> > As you note, NTP deals only with UTC.  There is no 
> provision in the code
> > for dealing with time zones or or standard vs. daylight 
> time and I would
> > be extremely surprised if anyone on the development team would be
> > willing to add such a thing.
> 
> I would put it much stronger than that. This would go against 
> the whole
> architecture of NTP. Timezone information including Daylight Savings
> Time is a local phenomenon. That's what a GUI or even a command line
> would display to the user. To change this would violate the 
> NTP protocol
> and cause massive dislocation of reliable time distribution. Think
> locally. Your clients get the NTP packets and turn them into 
> local time.

NTP uses UTC between servers and between servers and clients (same NTPD
in both cases of course)...that doesn't mean that the code can't be
aware of timezones or DST.  Our port of NTP does exactly that, since
unlike Unix, OpenVMS systems usually have the system clock set to local
time, not UTC, and so there is no "at display time" conversion of the
time and NTPD needs to know the local time to set the system clock
properly.  The time NTPD comes up with is converted to local time (using
timezone tables and local DST rules) before the system clock is updated.
We do this using zone and DST information already present in our
products, but there's no reason that NTP couldn't do something similar
out of the box.  The only reason it doesn't, as far as I can see, is
that this capability isn't needed on Unix, and most (all?) of the
developers are unix folks.  That and the problems of dealing with a
system clock that runs on local time are not trivial.

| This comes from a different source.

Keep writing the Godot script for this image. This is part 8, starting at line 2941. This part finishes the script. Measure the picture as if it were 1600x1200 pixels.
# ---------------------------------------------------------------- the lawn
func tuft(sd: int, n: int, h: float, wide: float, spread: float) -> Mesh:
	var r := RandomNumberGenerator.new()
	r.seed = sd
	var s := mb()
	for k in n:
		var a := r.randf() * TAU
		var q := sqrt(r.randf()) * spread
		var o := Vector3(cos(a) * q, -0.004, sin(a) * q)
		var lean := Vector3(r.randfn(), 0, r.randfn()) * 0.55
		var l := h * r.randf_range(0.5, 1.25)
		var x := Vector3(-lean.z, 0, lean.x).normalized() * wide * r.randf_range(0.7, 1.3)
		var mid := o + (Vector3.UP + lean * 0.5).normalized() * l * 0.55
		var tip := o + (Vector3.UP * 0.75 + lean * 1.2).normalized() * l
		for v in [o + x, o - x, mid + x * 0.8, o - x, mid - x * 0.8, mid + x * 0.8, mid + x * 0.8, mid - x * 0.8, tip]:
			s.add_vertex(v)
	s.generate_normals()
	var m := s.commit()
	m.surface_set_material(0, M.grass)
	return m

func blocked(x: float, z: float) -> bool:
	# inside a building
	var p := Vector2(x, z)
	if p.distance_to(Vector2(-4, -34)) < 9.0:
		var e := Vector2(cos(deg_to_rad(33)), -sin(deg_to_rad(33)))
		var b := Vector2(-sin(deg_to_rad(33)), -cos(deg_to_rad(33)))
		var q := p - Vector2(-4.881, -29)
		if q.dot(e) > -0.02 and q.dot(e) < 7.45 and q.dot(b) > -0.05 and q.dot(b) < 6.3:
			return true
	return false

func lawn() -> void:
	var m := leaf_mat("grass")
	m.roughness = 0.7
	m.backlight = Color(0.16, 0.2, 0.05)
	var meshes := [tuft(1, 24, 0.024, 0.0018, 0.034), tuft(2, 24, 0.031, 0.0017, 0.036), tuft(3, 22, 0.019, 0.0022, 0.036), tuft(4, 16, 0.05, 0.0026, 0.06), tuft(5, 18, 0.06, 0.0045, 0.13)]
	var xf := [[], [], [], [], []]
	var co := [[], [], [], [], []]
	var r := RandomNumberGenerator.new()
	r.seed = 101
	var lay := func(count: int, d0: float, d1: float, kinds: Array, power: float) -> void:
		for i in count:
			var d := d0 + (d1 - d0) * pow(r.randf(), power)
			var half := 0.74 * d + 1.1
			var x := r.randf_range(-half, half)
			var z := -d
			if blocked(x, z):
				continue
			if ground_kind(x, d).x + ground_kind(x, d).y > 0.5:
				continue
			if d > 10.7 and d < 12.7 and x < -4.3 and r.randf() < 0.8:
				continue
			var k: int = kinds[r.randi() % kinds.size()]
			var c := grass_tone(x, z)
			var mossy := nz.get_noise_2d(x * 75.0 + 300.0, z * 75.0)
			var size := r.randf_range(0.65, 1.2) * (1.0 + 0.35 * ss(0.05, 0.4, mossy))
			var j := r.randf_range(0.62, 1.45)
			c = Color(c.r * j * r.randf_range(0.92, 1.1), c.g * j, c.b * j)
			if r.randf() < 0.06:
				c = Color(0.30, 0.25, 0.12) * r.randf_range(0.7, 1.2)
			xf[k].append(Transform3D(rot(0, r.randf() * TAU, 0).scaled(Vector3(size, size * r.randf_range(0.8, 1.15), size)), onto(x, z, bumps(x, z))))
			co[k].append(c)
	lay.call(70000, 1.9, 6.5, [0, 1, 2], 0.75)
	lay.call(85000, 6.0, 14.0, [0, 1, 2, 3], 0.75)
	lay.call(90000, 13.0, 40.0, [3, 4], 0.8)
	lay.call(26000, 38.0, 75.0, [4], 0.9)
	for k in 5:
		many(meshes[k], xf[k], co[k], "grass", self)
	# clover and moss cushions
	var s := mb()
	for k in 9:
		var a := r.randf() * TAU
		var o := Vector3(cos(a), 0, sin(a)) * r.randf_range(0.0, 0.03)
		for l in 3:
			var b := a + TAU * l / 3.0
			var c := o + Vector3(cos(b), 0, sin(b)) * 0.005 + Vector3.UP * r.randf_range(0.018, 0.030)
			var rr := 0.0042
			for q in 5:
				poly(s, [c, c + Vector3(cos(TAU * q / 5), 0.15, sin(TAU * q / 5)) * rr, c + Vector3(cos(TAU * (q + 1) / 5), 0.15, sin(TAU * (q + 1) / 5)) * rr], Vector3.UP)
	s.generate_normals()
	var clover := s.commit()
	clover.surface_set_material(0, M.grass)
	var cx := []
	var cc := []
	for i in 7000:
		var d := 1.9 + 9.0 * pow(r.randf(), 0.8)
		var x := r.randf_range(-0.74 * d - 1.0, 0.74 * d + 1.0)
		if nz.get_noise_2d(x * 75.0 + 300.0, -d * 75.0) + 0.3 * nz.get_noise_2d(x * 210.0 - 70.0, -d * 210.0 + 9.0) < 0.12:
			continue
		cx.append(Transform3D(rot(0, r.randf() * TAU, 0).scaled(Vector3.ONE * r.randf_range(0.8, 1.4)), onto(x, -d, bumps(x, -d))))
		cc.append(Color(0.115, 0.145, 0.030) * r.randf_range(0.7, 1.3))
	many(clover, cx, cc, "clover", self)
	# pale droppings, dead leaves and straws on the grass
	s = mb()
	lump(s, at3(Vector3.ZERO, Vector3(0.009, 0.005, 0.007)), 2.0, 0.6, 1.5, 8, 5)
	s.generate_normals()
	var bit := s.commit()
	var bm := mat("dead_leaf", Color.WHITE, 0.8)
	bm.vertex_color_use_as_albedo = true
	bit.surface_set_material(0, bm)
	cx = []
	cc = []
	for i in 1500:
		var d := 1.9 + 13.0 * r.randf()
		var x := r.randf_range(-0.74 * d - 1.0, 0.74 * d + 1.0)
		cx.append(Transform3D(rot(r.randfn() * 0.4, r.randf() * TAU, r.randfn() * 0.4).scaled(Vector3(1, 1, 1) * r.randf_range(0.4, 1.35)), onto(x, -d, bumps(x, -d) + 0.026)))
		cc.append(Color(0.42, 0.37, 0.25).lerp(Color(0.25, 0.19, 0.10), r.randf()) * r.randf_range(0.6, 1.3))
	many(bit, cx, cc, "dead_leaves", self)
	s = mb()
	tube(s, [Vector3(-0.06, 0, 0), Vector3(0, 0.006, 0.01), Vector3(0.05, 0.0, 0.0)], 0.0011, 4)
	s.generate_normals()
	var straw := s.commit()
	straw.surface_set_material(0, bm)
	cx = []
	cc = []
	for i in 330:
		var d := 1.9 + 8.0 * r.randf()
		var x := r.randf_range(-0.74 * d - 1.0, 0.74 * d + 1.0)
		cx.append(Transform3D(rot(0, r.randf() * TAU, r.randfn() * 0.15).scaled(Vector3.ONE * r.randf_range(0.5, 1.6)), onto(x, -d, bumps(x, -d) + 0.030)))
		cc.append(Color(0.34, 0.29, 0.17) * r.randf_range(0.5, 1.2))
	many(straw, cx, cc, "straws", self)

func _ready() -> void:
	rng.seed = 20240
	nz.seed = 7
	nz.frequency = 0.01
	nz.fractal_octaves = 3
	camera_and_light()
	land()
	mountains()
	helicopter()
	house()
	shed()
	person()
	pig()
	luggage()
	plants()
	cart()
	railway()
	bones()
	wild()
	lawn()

What sort of problems?  Well, consider what happens in the fall in the
USA...we set the clocks back an hour (most places anyway...there are
exceptions).  What does this do to NTPD?  There it is, happily keeping
the system clock set correctly, and the local time gets to 2am on the
fall-back date.  It looks at the DST table and realizes that it's time
to back up an hour, so it changes parameters so that the local time is
now calculated to be 1am and sets the system clock (sine we now appear
to be off by an hour).  No problem...until an hour later when it's 2am
on the correct date to set the clock back an hour...again.  Don't want
to do that though...so how to deal with this?  We call that hour "the
twilight zone" and have to deal with it very carefully.  

Just setting a flag variable won't do it...what if the system crashes
and comes up again after the step back, but before it passes 2am again?
When you come up, what time is it?  Are you or are you not in the
twilight zone if the hardware clock time is between 1am and 2am on the
step-back date?  You need to know that to properly convert the UTC time
you are getting from your time servers to the local time used by the
system clock.

There are other issues with NTP that we have to make changes to deal
with.  Clock stepping for instance...some of our customers can't
tolerate sudden jumps in system time...particularly backward jumps
(databases, or regulators, tend to become upset when a transaction
finishes before it started)...so we had to add a "slewalways" option to
prevent steps.  When DST change happens it can take several hours for
the "slew" to get the time back into synch with the rest of the world.
Some customers can't tolerate being out of synch that long OR the
stepping of the clock, so for them we added a feature to let NTPD spawn
a sub-process to run a procedure that lets them restart their databases
or whatever after the time change is complete...they use a batch job to
shut things down just before the time change.  There's also the issue of
how big a time offset is allowable...to allow for DST shifts it has to
be greater than 3600 seconds, which is much larger than the default
setting NTP comes with.

Dealing with time zones and DST is messy...but on some systems it has to
be a part of NTP.  There's no other way to use NTP on these systems.
The developers of VMS and OpenVMS did a whole lot of things right...but
the system time being set to local time is not one of them.